* **YOUR OBJECTIVE**
All lines below must be repeated exactly, with the pictures omitted.
>> Start
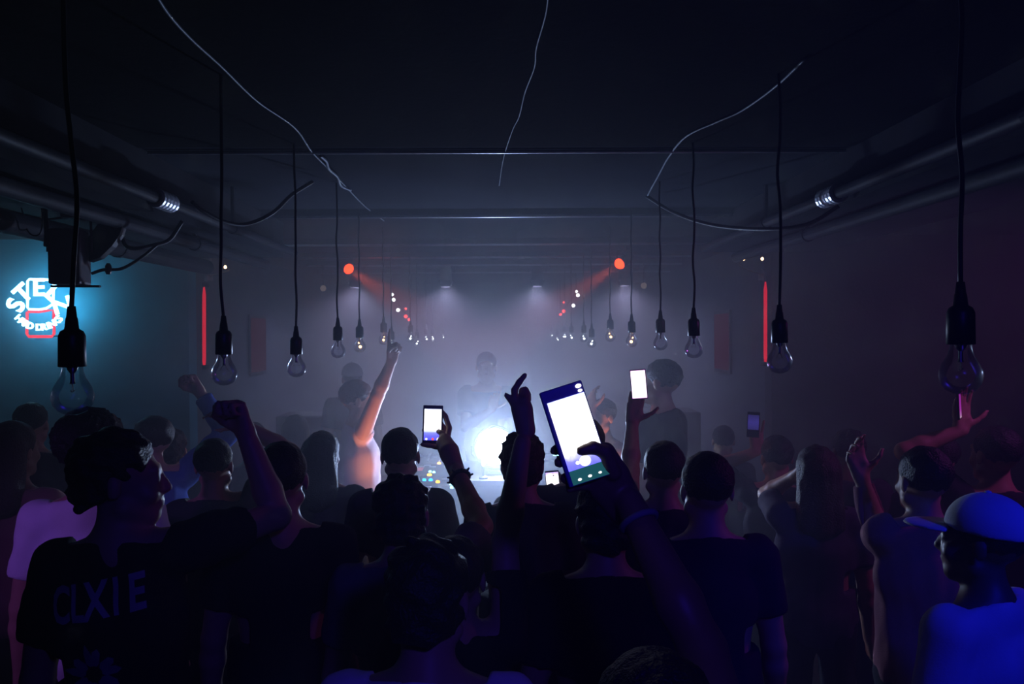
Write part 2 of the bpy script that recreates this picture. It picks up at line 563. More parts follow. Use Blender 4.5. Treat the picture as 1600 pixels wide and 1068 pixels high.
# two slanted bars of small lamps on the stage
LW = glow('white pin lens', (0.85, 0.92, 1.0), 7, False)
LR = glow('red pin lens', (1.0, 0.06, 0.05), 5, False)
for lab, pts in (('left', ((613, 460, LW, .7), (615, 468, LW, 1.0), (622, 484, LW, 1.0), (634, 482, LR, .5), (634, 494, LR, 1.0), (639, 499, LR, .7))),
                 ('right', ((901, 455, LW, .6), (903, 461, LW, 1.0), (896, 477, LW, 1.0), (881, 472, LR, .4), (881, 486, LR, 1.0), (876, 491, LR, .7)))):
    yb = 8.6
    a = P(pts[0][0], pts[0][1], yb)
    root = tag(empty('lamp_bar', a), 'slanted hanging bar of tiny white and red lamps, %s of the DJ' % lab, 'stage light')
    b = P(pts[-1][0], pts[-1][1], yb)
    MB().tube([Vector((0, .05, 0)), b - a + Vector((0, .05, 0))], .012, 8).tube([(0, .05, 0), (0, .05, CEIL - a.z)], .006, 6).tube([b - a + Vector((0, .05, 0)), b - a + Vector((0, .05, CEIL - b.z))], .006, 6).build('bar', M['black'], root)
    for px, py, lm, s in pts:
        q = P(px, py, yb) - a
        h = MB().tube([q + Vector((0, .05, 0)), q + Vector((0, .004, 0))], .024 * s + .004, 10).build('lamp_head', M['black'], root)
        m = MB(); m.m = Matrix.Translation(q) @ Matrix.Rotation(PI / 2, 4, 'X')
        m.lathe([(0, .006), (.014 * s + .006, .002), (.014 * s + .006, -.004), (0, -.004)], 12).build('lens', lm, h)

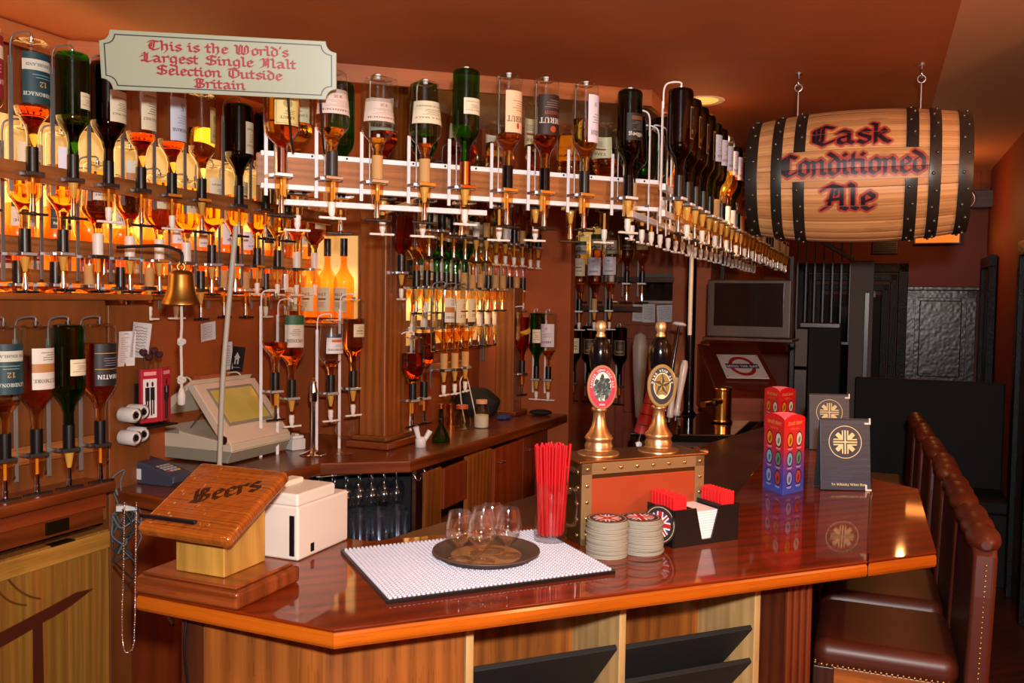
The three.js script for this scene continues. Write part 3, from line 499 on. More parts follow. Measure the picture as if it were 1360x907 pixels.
>> End
* **ANSWER FOR THIS EXERCISE**
Write part 2 of the bpy script that recreates this picture. It picks up at line 563. More parts follow. Use Blender 4.5. Treat the picture as 1600 pixels wide and 1068 pixels high.
# two slanted bars of small lamps on the stage
LW = glow('white pin lens', (0.85, 0.92, 1.0), 7, False)
LR = glow('red pin lens', (1.0, 0.06, 0.05), 5, False)
for lab, pts in (('left', ((613, 460, LW, .7), (615, 468, LW, 1.0), (622, 484, LW, 1.0), (634, 482, LR, .5), (634, 494, LR, 1.0), (639, 499, LR, .7))),
                 ('right', ((901, 455, LW, .6), (903, 461, LW, 1.0), (896, 477, LW, 1.0), (881, 472, LR, .4), (881, 486, LR, 1.0), (876, 491, LR, .7)))):
    yb = 8.6
    a = P(pts[0][0], pts[0][1], yb)
    root = tag(empty('lamp_bar', a), 'slanted hanging bar of tiny white and red lamps, %s of the DJ' % lab, 'stage light')
    b = P(pts[-1][0], pts[-1][1], yb)
    MB().tube([Vector((0, .05, 0)), b - a + Vector((0, .05, 0))], .012, 8).tube([(0, .05, 0), (0, .05, CEIL - a.z)], .006, 6).tube([b - a + Vector((0, .05, 0)), b - a + Vector((0, .05, CEIL - b.z))], .006, 6).build('bar', M['black'], root)
    for px, py, lm, s in pts:
        q = P(px, py, yb) - a
        h = MB().tube([q + Vector((0, .05, 0)), q + Vector((0, .004, 0))], .024 * s + .004, 10).build('lamp_head', M['black'], root)
        m = MB(); m.m = Matrix.Translation(q) @ Matrix.Rotation(PI / 2, 4, 'X')
        m.lathe([(0, .006), (.014 * s + .006, .002), (.014 * s + .006, -.004), (0, -.004)], 12).build('lens', lm, h)

The three.js script for this scene continues. Write part 3, from line 499 on. More parts follow. Measure the picture as if it were 1360x907 pixels.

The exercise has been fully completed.